Au-delà, prenez le timing. La date initiale du sommet était la même que celle de la réunion de juin de la Réserve fédérale. Ne serait-il pas plutôt commode que le sommet échoue alors que la Fed frappe les marchés boursiers avec une nouvelle hausse des taux d’intérêt et une réduction importante de son bilan ? Une fois de plus, la Fed blâmera la chute des actions qui plongeront de 1 200 points ou plus utilisant une politique internationale occupant une place centrale.
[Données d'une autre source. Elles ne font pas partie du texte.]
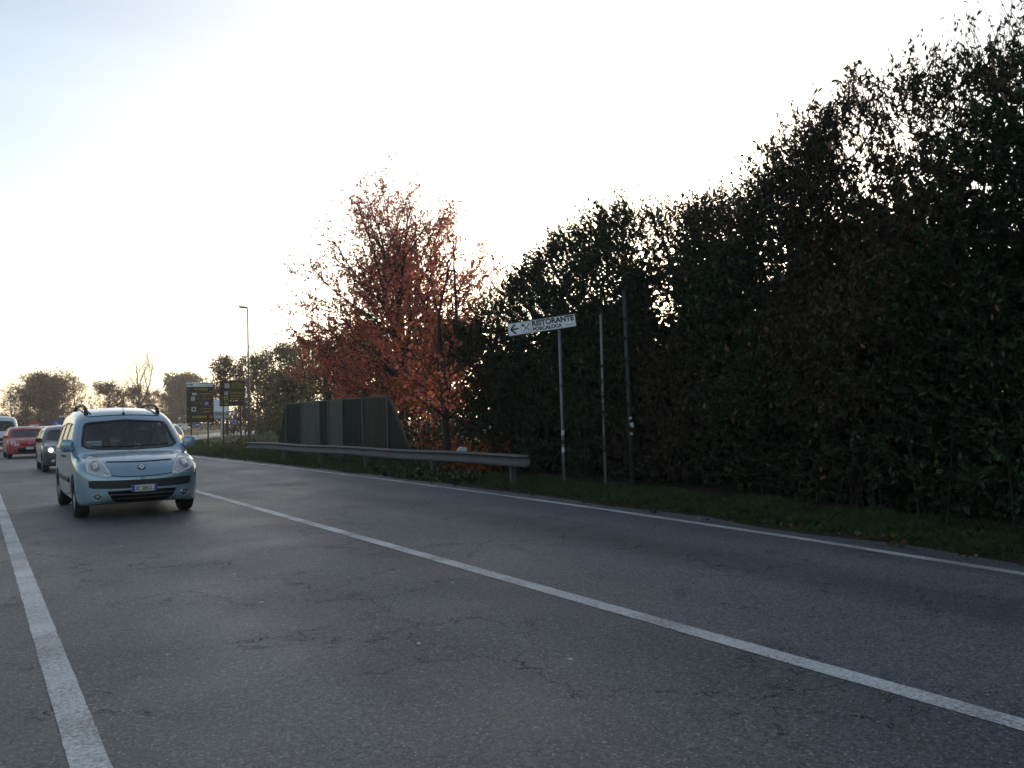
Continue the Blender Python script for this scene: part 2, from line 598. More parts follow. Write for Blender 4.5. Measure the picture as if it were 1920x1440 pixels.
M['paint_blue'] = paint('paint_ice_blue', (0.265, 0.38, 0.46), 0.42, 0.27)
M['paint_dark'] = paint('paint_anthracite', (0.05, 0.058, 0.065))
M['paint_red'] = pmat('paint_red', (0.36, 0.010, 0.014), 0.35, coat=0.35)
M['paint_white'] = paint('paint_white', (0.55, 0.60, 0.64), 0.0)
M['paint_silver'] = paint('paint_silver', (0.42, 0.43, 0.45), 0.5)
M['paint_grey'] = paint('paint_grey', (0.24, 0.26, 0.28), 0.4)

# ================================================================== ground, roads and markings
def sheet(name, pts_a, pts_b, z, mat):
    """strip between two polylines of equal length; z a number or per-side pair"""
    za, zb = (z, z) if not isinstance(z, tuple) else z
    v = [(p[0], p[1], za) for p in pts_a] + [(p[0], p[1], zb) for p in pts_b]
    n = len(pts_a)
    f = [(i, i + 1, n + i + 1, n + i) for i in range(n - 1)]
    o = MB().add(v, f).build(name, mat)
    tag(o, kind='structure')
    return o


EDGE_Y = [-8, -2, 0, 3.5, 5.9, 9.3, 13.4, 18.6, 27.1, 37.4, 46, 56, 66]
EDGE_X = [6.9, 7.05, 7.13, 7.31, 7.57, 7.8, 7.96, 8.08, 8.04, 7.87, 7.6, 7.4, 7.6]


def edge_x(y):
    return float(np.interp(y, EDGE_Y, EDGE_X))


YS = list(np.arange(-8, 66.1, 1.0))
g = MB().add([(-700, -200, -0.05), (900, -200, -0.05), (900, 1400, -0.05), (-700, 1400, -0.05)], [(0, 1, 2, 3)])
tag(g.build('ground', M['meadow']), kind='structure')

road = sheet('road', [(-6.0, y) for y in YS], [(edge_x(y) + 0.42 + 0.10 * math.sin(y * 1.7) + 0.05 * math.sin(y * 4.1), y) for y in YS], 0.0, M['asphalt'])
rl = random.Random(12)
YL = list(np.arange(-3, 30, 0.11)) + list(np.arange(30, 66.1, 1.0))


def painted(name, fx, w):
    """paint strip with slightly ragged edges"""
    j = lambda: rl.gauss(0, 0.0016)
    sheet(name, [(fx(y) - w / 2 + j(), y) for y in YL], [(fx(y) + w / 2 + j(), y) for y in YL], 0.004, M['line'])


painted('edge_line_near', lambda y: 0.41, 0.15)
painted('centre_line', lambda y: 3.875 + 0.03 * math.sin(y * 0.11), 0.15)
painted('edge_line_far', edge_x, 0.13)
sheet('verge', [(edge_x(y) + 0.30, y) for y in YS], [(edge_x(y) + 6.5, y) for y in YS], (-0.012, 0.06), M['soil'])

# the roundabout at the end of the road: the carriageway sweeping off to the right, its far side, grass between
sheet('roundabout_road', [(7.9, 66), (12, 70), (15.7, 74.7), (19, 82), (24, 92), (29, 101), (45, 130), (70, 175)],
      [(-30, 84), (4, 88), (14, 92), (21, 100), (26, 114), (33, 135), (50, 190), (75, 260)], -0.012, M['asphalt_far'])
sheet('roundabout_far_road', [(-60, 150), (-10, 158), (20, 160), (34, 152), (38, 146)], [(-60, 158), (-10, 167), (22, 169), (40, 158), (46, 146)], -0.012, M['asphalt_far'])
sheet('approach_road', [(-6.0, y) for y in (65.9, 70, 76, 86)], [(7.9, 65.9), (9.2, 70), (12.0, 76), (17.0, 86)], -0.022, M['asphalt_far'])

# ================================================================== vegetation tools
def unit(a):
    return a / np.maximum(np.linalg.norm(a, axis=-1, keepdims=True), 1e-9)


def leaves(rng, P, D, size, aspect=0.45, jitter=0.6, fold=0.25, six=False, rnd=None):
    """leaf blades at points P growing along D; returns V, F, rnd per vertex"""
    n = len(P)
    D = unit(D + rng.normal(0, jitter, (n, 3)))
    N = unit(np.cross(D, rng.normal(0, 1, (n, 3))))
    S = np.cross(D, N)
    L = (size * rng.uniform(0.65, 1.3, n))[:, None]
    Wd = L * aspect * rng.uniform(0.8, 1.2, n)[:, None] * 0.5
    if rnd is None:
        rnd = rng.random(n)
    if six:
        c = -N * L * 0.10
        V = np.stack([P, P + D * L * .35 + S * Wd + N * Wd * fold, P + D * L * .7 + S * Wd * .75 + N * Wd * fold + c * .4, P + D * L + c,
                      P + D * L * .7 - S * Wd * .75 + N * Wd * fold + c * .4, P + D * L * .35 - S * Wd + N * Wd * fold], 1).reshape(-1, 3)
        b = np.arange(n)[:, None] * 6
        F = np.concatenate([b + np.array([[0, 1, 2, 3]]), b + np.array([[0, 3, 4, 5]])], 0)
        return V, F, np.repeat(rnd, 6)
    V = np.stack([P, P + D * L * .45 + S * Wd + N * Wd * fold, P + D * L, P + D * L * .45 - S * Wd + N * Wd * fold], 1).reshape(-1, 3)
    b = np.arange(n)[:, None] * 4
    F = np.concatenate([b + np.array([[0, 1, 2]]), b + np.array([[0, 2, 3]])], 0)
    return V, F, np.repeat(rnd, 4)


def tubes_np(brs):
    """brs: list of (pts (k,3), radii (k,), sides) -> quads V, F"""
    Vs, Fs, off = [], [], 0
    for pts, rad, ns in brs:
        k = len(pts)
        t = np.gradient(pts, axis=0)
        t = unit(t)
        a = np.array([0.0, 0, 1]) if abs(t[0, 2]) < 0.9 else np.array([1.0, 0, 0])
        A = unit(a - t * (t @ a)[:, None])
        B = np.cross(t, A)
        an = np.arange(ns) / ns * 2 * math.pi
        ring = A[:, None, :] * np.cos(an)[None, :, None] + B[:, None, :] * np.sin(an)[None, :, None]
        V = pts[:, None, :] + ring * rad[:, None, None]
        Vs.append(V.reshape(-1, 3))
        i = np.arange(k - 1)[:, None] * ns
        j = np.arange(ns)[None, :]
        j2 = (j + 1) % ns
        Fs.append(np.stack([i + j, i + j2, i + ns + j2, i + ns + j], -1).reshape(-1, 4) + off)
        off += k * ns
    return np.concatenate(Vs), np.concatenate(Fs)


def curve(rng, p, d, L, k, wob, lift=0.0):
    pts = [p]
    d = d / np.linalg.norm(d)
    for i in range(k - 1):
        d = d + rng.normal(0, wob, 3) + np.array([0, 0, lift])
        d /= np.linalg.norm(d)
        pts.append(pts[-1] + d * L / (k - 1))
    return np.array(pts)


def grow(rng, H, prof, r0, nprim=22, t0=0.15, elev=(25, 65), sec_gap=0.45, tw_gap=0.22, tw_len=0.5, lean=(0, 0), fork=None, lift=0.05, tw_leaf=6, sides=(8, 5, 4, 3)):
    """a tree: returns branch list and twig points/directions for leaves. prof(t) crown radius at relative height"""
    brs, P, D = [], [], []
    top = np.array([lean[0], lean[1], H * 0.97])
    tt = np.linspace(0, 1, 14)
    tr = tt[:, None] * top + np.cumsum(rng.normal(0, 0.012 * H, (14, 3)), 0) * np.array([1, 1, 0]) * tt[:, None]
    brs.append((tr, r0 * (1 - tt) ** 0.8 + 0.006 * H / 10, sides[0]))
    leaders = [(tr, 1.0)]
    if fork:
        for (t, az, out, frac) in fork:
            s = tr[0] * 0 + np.array([np.interp(t, tt, tr[:, i]) for i in range(3)])
            e = s + np.array([math.cos(az) * out, math.sin(az) * out, H * frac - s[2]])
            u = np.linspace(0, 1, 9)[:, None]
            b = s + (e - s) * u + np.array([math.cos(az), math.sin(az), 0]) * out * 0.35 * np.sin(u * math.pi) + np.cumsum(rng.normal(0, 0.008 * H, (9, 3)), 0)
            brs.append((b, r0 * 0.6 * (1 - u[:, 0]) ** 0.8 + 0.008, sides[0]))
            leaders.append((b, frac))
    ga = 2.39996
    az = rng.uniform(0, 6.28)
    for i in range(nprim):
        ld, _ = leaders[i % len(leaders)] if i > nprim * 0.3 else leaders[0]
        t = t0 + (0.97 - t0) * ((i + rng.uniform(0, 0.8)) / nprim)
        zz = t * H
        kk = np.argmin(np.abs(ld[:, 2] - zz))
        s = ld[kk]
        if abs(s[2] - zz) > 0.8:
            s = np.array([np.interp(t, tt, tr[:, q]) for q in range(3)])
        az += ga + rng.normal(0, 0.3)
        el = R(elev[0] + (elev[1] - elev[0]) * t + rng.normal(0, 6))
        Lp = max(0.4, prof(min(1, t + 0.08)) * rng.uniform(0.8, 1.12) / max(0.35, math.cos(el)))
        Lp = min(Lp, (H - s[2]) / max(0.2, math.sin(el)) * 1.02 + 0.2)
        d = np.array([math.cos(az) * math.cos(el), math.sin(az) * math.cos(el), math.sin(el)])
        b = curve(rng, s, d, Lp, 7, 0.09, lift)
        rb = max(0.012, r0 * 0.42 * (1 - t) ** 0.6)
        brs.append((b, np.linspace(rb, 0.007, 7), sides[1]))
        ns = max(2, int(Lp / sec_gap))
        for j in range(ns):
            u = 0.2 + 0.8 * (j + rng.random()) / ns
            fi = u * 6
            k0 = min(5, int(fi))
            ps = b[k0] + (b[k0 + 1] - b[k0]) * (fi - k0)
            dd = unit(b[k0 + 1] - b[k0])
            side = unit(np.cross(dd, rng.normal(0, 1, 3)))
            Ls = Lp * rng.uniform(0.22, 0.42) * (1.25 - u * 0.7)
            b2 = curve(rng, ps, dd * 0.7 + side * rng.uniform(0.5, 0.95) + np.array([0, 0, 0.15]), Ls, 5, 0.12, lift)
            brs.append((b2, np.linspace(max(0.006, rb * 0.35), 0.004, 5), sides[2]))
            nt = max(2, int(Ls / tw_gap))
            for q in range(nt):
                u2 = 0.15 + 0.85 * (q + rng.random()) / nt
                fi = u2 * 4
                k1 = min(3, int(fi))
                p3 = b2[k1] + (b2[k1 + 1] - b2[k1]) * (fi - k1)
                d3 = unit(b2[k1 + 1] - b2[k1])
                s3 = unit(np.cross(d3, rng.normal(0, 1, 3)))
                Lt = tw_len * rng.uniform(0.5, 1.2)
                b3 = curve(rng, p3, d3 * 0.6 + s3 * 0.8 + np.array([0, 0, 0.1]), Lt, 3, 0.15, lift)
                brs.append((b3, np.array([0.0045, 0.0035, 0.002]) * (1 if H < 12 else 1.5), sides[3]))
                uu = rng.random(tw_leaf)[:, None]
                P.append(b3[0] + (b3[-1] - b3[0]) * uu)
                D.append(np.repeat(unit(b3[-1] - b3[0])[None], tw_leaf, 0))
    return brs, np.concatenate(P), np.concatenate(D)


def tree(name, label, loc, seed, H, prof, r0, leaf=None, leaf_size=0.1, bark='bark', spread=0.0, keep=1.0, droop=0.3, aspect=0.7, group=None, keepf=None, clear=None, thick=1.0, bark2=None, **kw):
    rng = np.random.default_rng(seed)
    brs, P, D = grow(rng, H, prof, r0, **kw)
    if clear:
        brs = [b for i, b in enumerate(brs) if i == 0 or not clear(b[0]).any()]
        ok = ~clear(P)
        P, D = P[ok], D[ok]
    t = thing(name, label, 'tree', loc, 0, group)
    if thick != 1.0:
        brs = [(p, r * (thick if s < 8 else 1), s) for p, r, s in brs]
    V, F = tubes_np([b for b in brs if b[2] >= 8 or len(b[0]) >= 7])
    link('trunk', np_mesh('trunk', V, F), M[bark], t, True)
    small = [b for b in brs if not (b[2] >= 8 or len(b[0]) >= 7)]
    V, F = tubes_np(small)
    tw = link('twigs', np_mesh('twigs', V, F), M[bark], t, True)
    tw['kind'] = 'stuff'
    if leaf:
        k = rng.random(len(P)) < (keepf(P) if keepf else keep)
        P, D = P[k], D[k]
        P = P + rng.normal(0, 1, P.shape) * spread
        D = D * 0.6 + np.array([0, 0, -droop]) + rng.normal(0, .1, P.shape)
        V, F, r = leaves(rng, P, D, leaf_size, aspect)
        cr = link('crown', np_mesh('crown', V, F, {'rnd': r}), M[leaf], t)
        cr['kind'] = 'stuff'
    return t


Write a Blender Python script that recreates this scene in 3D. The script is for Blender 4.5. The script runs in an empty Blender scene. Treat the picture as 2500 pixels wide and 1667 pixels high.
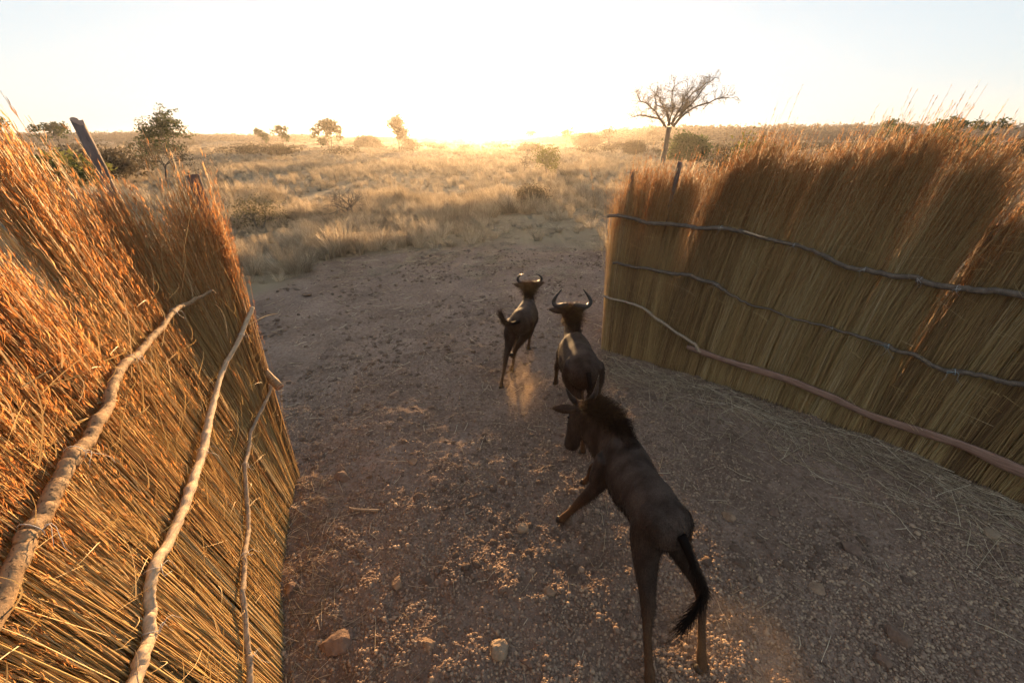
import bpy, bmesh, math, random
import numpy as np
from mathutils import Vector, Matrix

scene = bpy.context.scene
COL = scene.collection
R = math.radians

# ------------------------------------------------------------------ camera
cam_d = bpy.data.cameras.new('camera'); cam = bpy.data.objects.new('camera', cam_d); COL.objects.link(cam)
cam_d.sensor_width = 36.0; cam_d.lens = 14.5; cam_d.clip_start = 0.05; cam_d.clip_end = 6000
cam.location = (0, 0, 3.0); cam.rotation_euler = (R(90 - 26.085), 0, 0)
scene.camera = cam

# ------------------------------------------------------------------ sky and sun
SUN_AZ, SUN_EL = R(-4.1), R(2.6)
w = bpy.data.worlds.new('World'); scene.world = w; w.use_nodes = True
wn = w.node_tree.nodes; wl = w.node_tree.links
bg = wn['Background']
sky = wn.new('ShaderNodeTexSky'); sky.sky_type = 'NISHITA'; sky.sun_disc = False
sky.sun_elevation = SUN_EL; sky.sun_rotation = SUN_AZ
sky.altitude = 1000; sky.air_density = 1.0; sky.dust_density = 0.15; sky.ozone_density = 2.7
hs = wn.new('ShaderNodeHueSaturation'); hs.inputs['Saturation'].default_value = 0.64
wl.new(sky.outputs[0], hs.inputs['Color'])
# soft shoulder over the whole sky, so that the bright half near the sun keeps the photograph's even white
v1 = wn.new('ShaderNodeVectorMath'); v1.operation = 'MULTIPLY_ADD'; v1.inputs[1].default_value = (1.2,) * 3; v1.inputs[2].default_value = (1.0,) * 3
v2 = wn.new('ShaderNodeVectorMath'); v2.operation = 'DIVIDE'
wl.new(hs.outputs[0], v1.inputs[0]); wl.new(hs.outputs[0], v2.inputs[0]); wl.new(v1.outputs[0], v2.inputs[1]); wl.new(v2.outputs[0], bg.inputs['Color'])
bg.inputs['Strength'].default_value = 0.15
sun_d = bpy.data.lights.new('sun', 'SUN'); sun = bpy.data.objects.new('sun', sun_d); COL.objects.link(sun)
sun_d.energy = 2.1; sun_d.angle = R(0.55); sun_d.color = (1.0, 0.60, 0.27)
SUN_V = Vector((math.sin(SUN_AZ) * math.cos(SUN_EL), math.cos(SUN_AZ) * math.cos(SUN_EL), math.sin(SUN_EL)))
sun.rotation_euler = SUN_V.to_track_quat('Z', 'Y').to_euler()
sun.location = (0, 0, 30)
vs = scene.view_settings
vs.view_transform = 'Standard'; vs.look = 'None'; vs.gamma = 1.0; vs.use_curve_mapping = False
vs.exposure = 3.36
cy = scene.cycles
cy.max_bounces = 4; cy.diffuse_bounces = 2; cy.glossy_bounces = 1; cy.transmission_bounces = 4
cy.transparent_max_bounces = 8; cy.volume_bounces = 0; cy.caustics_reflective = False; cy.caustics_refractive = False
cy.use_denoising = True; cy.use_adaptive_sampling = True; cy.adaptive_threshold = .03

# ------------------------------------------------------------------ helpers
def tag(o, label=None, cat=None, group=None, kind=None):
    for k, v in (('label', label), ('category', cat), ('group', group), ('kind', kind)):
        if v: o[k] = v
    return o

def empty(name, loc=(0, 0, 0)):
    o = bpy.data.objects.new(name, None); COL.objects.link(o); o.location = loc; o.empty_display_size = 0.2
    return o

def link(name, me, mat=None, parent=None, loc=None):
    o = bpy.data.objects.new(name, me); COL.objects.link(o)
    if mat and not me.materials: me.materials.append(mat)
    if parent:
        o.parent = parent
        if loc is None: o.location = -parent.location        # the mesh is in world coordinates
        else: o.location = loc
    elif loc is not None: o.location = loc
    return o

def mesh_np(name, V, F, attrs=None, smooth=True):
    """V (n,3); F: (m,3) or (m,4) int array, or a list of such arrays; attrs: {name: (n,) floats}"""
    V = np.asarray(V, dtype=np.float32).reshape(-1, 3)
    Fs = F if isinstance(F, (list, tuple)) else [F]
    Fs = [np.asarray(f, dtype=np.int32) for f in Fs if len(f)]
    me = bpy.data.meshes.new(name)
    me.vertices.add(len(V)); me.vertices.foreach_set('co', V.ravel())
    nl = sum(f.size for f in Fs); nf = sum(len(f) for f in Fs)
    me.loops.add(nl); me.polygons.add(nf)
    me.loops.foreach_set('vertex_index', np.concatenate([f.ravel() for f in Fs]) if Fs else np.zeros(0, np.int32))
    tot = np.concatenate([np.full(len(f), f.shape[1], np.int32) for f in Fs]) if Fs else np.zeros(0, np.int32)
    st = np.concatenate([[0], np.cumsum(tot)[:-1]]).astype(np.int32) if len(tot) else tot
    me.polygons.foreach_set('loop_start', st)
    try: me.polygons.foreach_set('loop_total', tot)
    except Exception: pass
    if smooth and nf: me.polygons.foreach_set('use_smooth', np.ones(nf, bool))
    me.update(calc_edges=True)
    for k, a in (attrs or {}).items():
        at = me.attributes.new(k, 'FLOAT', 'POINT'); at.data.foreach_set('value', np.asarray(a, np.float32))
    return me

class MB:
    """collects vertex / face blocks for one mesh"""
    def __init__(s): s.V = []; s.F3 = []; s.F4 = []; s.n = 0; s.A = []
    def add(s, V, F, a=0.0):
        V = np.asarray(V, float).reshape(-1, 3); F = np.asarray(F, int)
        if len(F): (s.F3 if F.shape[1] == 3 else s.F4).append(F + s.n)
        s.V.append(V); s.A.append(np.full(len(V), a) if np.isscalar(a) else np.asarray(a)); s.n += len(V)
    def tube(s, P, rad, sides=8, caps=True, a=0.0, wob=0.0, rng=None, flat=None):
        P = np.asarray(P, float); n = len(P); rad = np.broadcast_to(np.asarray(rad, float), (n,))
        T = np.gradient(P, axis=0); T /= np.sqrt((T * T).sum(1))[:, None] + 1e-9
        X = np.empty_like(T); Y = np.empty_like(T)
        x = np.array([T[0][1], -T[0][0], 0.0]) if abs(T[0][2]) < .9 else np.array([0.0, T[0][2], -T[0][1]])
        x = x / (math.sqrt(x @ x) + 1e-9)
        for i in range(n):
            t = T[i]; x = x - t * (x @ t); x = x / (math.sqrt(x @ x) + 1e-9); X[i] = x
        Y[:, 0] = T[:, 1] * X[:, 2] - T[:, 2] * X[:, 1]; Y[:, 1] = T[:, 2] * X[:, 0] - T[:, 0] * X[:, 2]; Y[:, 2] = T[:, 0] * X[:, 1] - T[:, 1] * X[:, 0]
        ang = np.arange(sides) * 2 * math.pi / sides
        r = np.repeat(rad[:, None], sides, 1)
        if wob: r = r * (1 + wob * (rng.random((n, sides)) - .5) * 2)
        fy = 1.0 if flat is None else flat
        V = (P[:, None, :] + (np.cos(ang) * r)[..., None] * X[:, None, :] + (np.sin(ang) * r * fy)[..., None] * Y[:, None, :]).reshape(-1, 3)
        ii = np.arange(n - 1)[:, None] * sides; kk = np.arange(sides)[None, :]; k1 = (kk + 1) % sides
        F = np.stack([ii + kk, ii + k1, ii + sides + k1, ii + sides + kk], -1).reshape(-1, 4)
        b = s.n; s.add(V, F, a)
        if caps:
            for i, fl in ((0, True), (n - 1, False)):
                c = [i * sides + k for k in range(sides)]
                tri = [(c[0], c[k + 1], c[k]) if fl else (c[0], c[k], c[k + 1]) for k in range(1, sides - 1)]
                s.F3.append(np.asarray(tri, int) + b)
    def mesh(s, name, smooth=True):
        Fs = []
        if s.F3: Fs.append(np.concatenate(s.F3))
        if s.F4: Fs.append(np.concatenate(s.F4))
        return mesh_np(name, np.concatenate(s.V), Fs, {'rnd': np.concatenate(s.A)}, smooth)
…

L’accord de paix iranien n’est qu’une pause pour la préparation à la guerre
L’accord de paix iranien est maintenant en lambeaux avec Israël sur la voie de la guerre dans la région et les affirmations des États-Unis soutenant que le développement nucléaire iranien se poursuit, ne sont toujours appuyées par aucune preuve. Beaucoup d’entre nous se souviennent des mensonges sur les armes de destruction massive en Irak qui ont conduit à la deuxième guerre du Golfe, et la situation iranienne sent la même tromperie. En fait, certains des mêmes joueurs néo-conservateurs de l’époque se cachent à la Maison Blanche maintenant, y compris John Bolton.
Avec la déstabilisation de la Syrie sur le chemin après que les agences de renseignement occidentales aient financés, armés et entraînés des insurgés qui devaient former plus tard l’EIIL et fassent des ravages dans le pays, le principal partenaire stratégique iranien est maintenant au bord de l’effondrement [C’est l’avis de l’auteur, NdT]. Le ciblage direct du régime d’Assad est la prochaine étape maintenant que le faux jeu de guerre contre EIIL a disparu. La Russie retire aussi commodément une grande partie de ses troupes de Syrie, ouvrant la porte à l’invasion par d’autres intérêts.
Toute invasion de la Syrie avec l’intention de renverser Assad entraînera probablement une réponse iranienne, et c’est peut-être l’objectif ; attirer l’Iran dans une posture agressive, justifiant ainsi la guerre.
Le calendrier du conflit avec l’Iran, qui approche, ne devrait pas être négligé. Nous avons maintenant des prix du pétrole en hausse malgré un dollar index fort et une offre toujours excédentaire, ce qui ajoute à la tension sur les préoccupations de stagflation. Et nous avons également un désastre géopolitique potentiel qui pourrait fournir une couverture parfaite aux banques centrales pour continuer leur découplage des marchés boursiers sans recevoir de blâme pour les conséquences. L’été 2018 continue de ressembler à une période de transition pour une volatilité économique considérable, tout comme l’été 2008, il y a 10 ans.